Who's Who in the Whovian's Who-niverse?

From Nine To Noon, 10:05 am on 25 November 2016

For those hungry for the hard facts behind the time and space traveling adventures of a certain Gallifreyan Time Lord, help is at hand.

British science fiction author Simon Guerrier has written countless Dr Who books. His latest, Whographica, written with fellow Whovians Steve O'Brien and Ben Morris, uses infographics and visualisations to illustrate some ridiculous facts and fill in some gaps.

“Me and Steve, we live this stuff, this is a window into our brains. It’s nice to get it out there, and get it out of my head!”

Guerrier, a self-described “classically-trained nerdy Dr Who fan”, says despite being an expert on the Doctor and his world, there were new things to discover.

He even took night classes in astronomy to better help him understand the Whoniverse.

“I was one of those students who was never any good at science at school and did my best to ignore it.”

This newfound knowledge has allowed the authors to pinpoint – the Doctor’s home planet, Gallifrey.

“We think if you look out towards the constellation of Sagittarius it’s on the far side of the middle of the Milky Way - we provide the coordinates in the book.”

So what else can the committed Whovian glean from the book?   

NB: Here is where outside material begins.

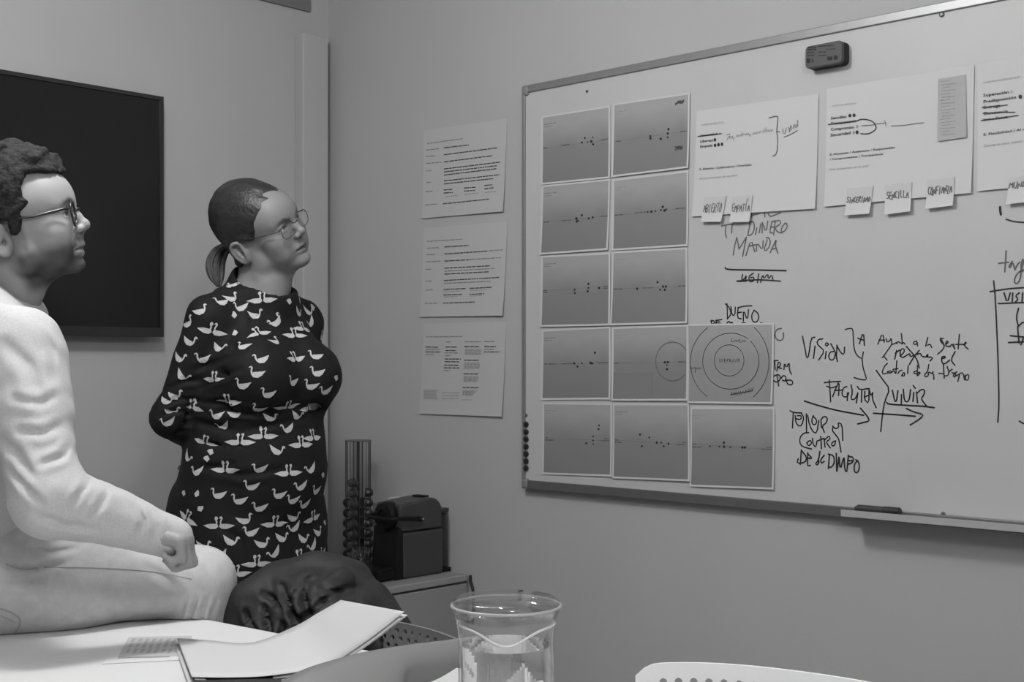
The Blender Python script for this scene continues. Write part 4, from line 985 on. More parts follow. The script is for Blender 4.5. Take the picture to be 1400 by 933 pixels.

The evolution of the daleks and their odd allegiances, particularly with the cybermen. Daleks made their first appearance on Dr Who in 1963 and have been an audience favourite ever since.

“They really put Dr Who on the map, and every time they come back you see a spike in ratings.”

Also, did you know the Tardis (Time And Relative Dimension In Space) appears in all but nine episodes of the series?

Dr Who’s script writers have proven remarkably prescient, says Guerrier, with early episodes featuring videophones, icecanos (yes, they’re a thing) extinction by meteor strike and computers talking to other computers down a phone line. 

And what does he believe is the enduring appeal of Doctor Who?

“It makes the ordinary world much more interesting and much more strange and peculiar.”